# INFORMATION PROVIDED
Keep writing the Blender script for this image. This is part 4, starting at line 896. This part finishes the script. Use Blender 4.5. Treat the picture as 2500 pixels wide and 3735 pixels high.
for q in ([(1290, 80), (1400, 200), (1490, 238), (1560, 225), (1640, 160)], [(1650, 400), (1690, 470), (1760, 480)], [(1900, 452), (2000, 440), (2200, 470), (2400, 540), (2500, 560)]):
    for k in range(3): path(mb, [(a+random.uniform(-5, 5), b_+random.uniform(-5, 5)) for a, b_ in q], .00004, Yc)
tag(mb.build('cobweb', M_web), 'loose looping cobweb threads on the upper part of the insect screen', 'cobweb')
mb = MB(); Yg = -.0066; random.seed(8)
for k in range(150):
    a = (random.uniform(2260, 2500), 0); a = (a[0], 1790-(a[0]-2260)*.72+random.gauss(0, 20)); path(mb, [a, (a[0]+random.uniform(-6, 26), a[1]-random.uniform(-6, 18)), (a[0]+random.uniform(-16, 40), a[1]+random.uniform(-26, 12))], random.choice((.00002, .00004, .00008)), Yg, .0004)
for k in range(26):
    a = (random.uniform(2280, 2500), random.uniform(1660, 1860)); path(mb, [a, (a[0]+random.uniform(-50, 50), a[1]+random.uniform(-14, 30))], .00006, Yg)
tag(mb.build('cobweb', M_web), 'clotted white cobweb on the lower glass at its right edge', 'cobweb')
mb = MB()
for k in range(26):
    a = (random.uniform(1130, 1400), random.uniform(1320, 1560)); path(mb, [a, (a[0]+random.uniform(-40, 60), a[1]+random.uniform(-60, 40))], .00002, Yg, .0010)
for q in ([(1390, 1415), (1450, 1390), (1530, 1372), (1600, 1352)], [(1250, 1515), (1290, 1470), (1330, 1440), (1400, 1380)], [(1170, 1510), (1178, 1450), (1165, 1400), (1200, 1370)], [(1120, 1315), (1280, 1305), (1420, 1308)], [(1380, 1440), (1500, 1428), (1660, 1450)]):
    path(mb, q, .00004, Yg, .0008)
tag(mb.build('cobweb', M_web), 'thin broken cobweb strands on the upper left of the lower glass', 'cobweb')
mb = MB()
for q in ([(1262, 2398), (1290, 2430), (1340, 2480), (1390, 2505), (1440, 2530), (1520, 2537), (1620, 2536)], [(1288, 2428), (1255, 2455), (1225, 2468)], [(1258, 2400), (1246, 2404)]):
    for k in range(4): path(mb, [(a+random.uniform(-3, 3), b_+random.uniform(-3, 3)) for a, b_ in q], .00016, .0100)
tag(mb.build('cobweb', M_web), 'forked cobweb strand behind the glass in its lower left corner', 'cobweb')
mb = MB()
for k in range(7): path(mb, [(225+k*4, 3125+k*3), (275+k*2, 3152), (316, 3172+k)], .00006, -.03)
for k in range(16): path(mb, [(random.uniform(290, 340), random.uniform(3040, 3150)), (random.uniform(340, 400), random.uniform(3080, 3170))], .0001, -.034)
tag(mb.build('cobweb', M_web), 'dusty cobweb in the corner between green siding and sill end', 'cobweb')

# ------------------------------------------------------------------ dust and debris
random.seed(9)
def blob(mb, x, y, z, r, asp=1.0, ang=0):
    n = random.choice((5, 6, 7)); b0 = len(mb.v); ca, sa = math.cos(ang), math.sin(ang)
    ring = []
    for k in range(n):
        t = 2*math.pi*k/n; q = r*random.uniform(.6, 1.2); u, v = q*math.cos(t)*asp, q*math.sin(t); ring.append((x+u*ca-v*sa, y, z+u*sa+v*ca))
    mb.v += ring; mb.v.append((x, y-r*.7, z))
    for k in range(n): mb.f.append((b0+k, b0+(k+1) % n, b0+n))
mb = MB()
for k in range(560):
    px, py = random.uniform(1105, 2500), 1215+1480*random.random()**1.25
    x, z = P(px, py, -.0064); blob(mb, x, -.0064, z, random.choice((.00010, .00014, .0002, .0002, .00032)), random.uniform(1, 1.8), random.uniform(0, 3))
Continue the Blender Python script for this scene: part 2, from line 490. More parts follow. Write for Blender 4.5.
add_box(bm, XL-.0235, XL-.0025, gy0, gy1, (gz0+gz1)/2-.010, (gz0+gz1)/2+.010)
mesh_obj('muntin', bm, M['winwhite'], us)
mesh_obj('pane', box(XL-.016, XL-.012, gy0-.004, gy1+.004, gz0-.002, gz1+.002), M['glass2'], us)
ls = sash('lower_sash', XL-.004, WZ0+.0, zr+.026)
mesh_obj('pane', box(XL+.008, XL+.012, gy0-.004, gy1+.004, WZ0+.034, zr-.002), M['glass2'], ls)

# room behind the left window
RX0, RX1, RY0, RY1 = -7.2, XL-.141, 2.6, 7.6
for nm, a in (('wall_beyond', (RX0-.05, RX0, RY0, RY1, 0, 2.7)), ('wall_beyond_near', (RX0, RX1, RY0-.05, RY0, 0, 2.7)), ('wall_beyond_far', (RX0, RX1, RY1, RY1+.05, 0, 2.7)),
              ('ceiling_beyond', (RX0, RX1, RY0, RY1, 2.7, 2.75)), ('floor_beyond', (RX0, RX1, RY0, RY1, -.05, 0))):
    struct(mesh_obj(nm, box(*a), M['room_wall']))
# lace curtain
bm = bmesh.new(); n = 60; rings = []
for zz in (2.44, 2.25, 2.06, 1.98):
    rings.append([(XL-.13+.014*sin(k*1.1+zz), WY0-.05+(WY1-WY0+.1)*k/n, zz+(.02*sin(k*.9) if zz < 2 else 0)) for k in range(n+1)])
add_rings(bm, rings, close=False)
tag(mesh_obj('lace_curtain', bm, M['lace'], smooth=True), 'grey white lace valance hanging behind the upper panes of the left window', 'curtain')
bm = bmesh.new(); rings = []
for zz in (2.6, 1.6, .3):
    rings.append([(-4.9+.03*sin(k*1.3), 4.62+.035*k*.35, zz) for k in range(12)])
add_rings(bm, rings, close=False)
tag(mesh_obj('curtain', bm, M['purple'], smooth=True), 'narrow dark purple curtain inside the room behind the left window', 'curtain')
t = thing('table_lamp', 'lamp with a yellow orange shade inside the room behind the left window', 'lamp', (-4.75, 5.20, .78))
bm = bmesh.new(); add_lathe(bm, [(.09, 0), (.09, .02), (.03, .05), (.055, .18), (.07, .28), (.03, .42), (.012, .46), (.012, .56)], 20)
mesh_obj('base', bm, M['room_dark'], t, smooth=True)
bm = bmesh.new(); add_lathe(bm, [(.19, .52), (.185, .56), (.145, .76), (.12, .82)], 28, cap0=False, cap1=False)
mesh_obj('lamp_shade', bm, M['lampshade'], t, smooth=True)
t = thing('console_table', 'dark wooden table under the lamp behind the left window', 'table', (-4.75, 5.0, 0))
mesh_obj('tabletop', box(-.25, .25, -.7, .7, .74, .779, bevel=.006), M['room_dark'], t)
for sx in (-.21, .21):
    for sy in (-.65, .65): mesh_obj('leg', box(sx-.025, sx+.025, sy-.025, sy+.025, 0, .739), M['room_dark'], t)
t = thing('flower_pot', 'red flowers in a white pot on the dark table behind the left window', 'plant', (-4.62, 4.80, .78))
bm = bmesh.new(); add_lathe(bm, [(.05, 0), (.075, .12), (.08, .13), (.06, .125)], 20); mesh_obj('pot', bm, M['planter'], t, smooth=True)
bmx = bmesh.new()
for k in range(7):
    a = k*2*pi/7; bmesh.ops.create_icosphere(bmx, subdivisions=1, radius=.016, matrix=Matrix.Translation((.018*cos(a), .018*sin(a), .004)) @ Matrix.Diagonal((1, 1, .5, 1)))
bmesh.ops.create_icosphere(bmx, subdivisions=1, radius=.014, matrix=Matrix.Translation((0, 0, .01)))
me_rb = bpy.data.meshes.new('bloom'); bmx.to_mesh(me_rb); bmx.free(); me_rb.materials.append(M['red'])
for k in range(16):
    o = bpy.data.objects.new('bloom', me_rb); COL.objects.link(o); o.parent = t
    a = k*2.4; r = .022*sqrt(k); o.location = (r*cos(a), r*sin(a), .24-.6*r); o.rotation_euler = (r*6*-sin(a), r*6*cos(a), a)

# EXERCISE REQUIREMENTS
Give only the number of lines in the material above that include the word "Blender".

# FINISHED ANSWER
2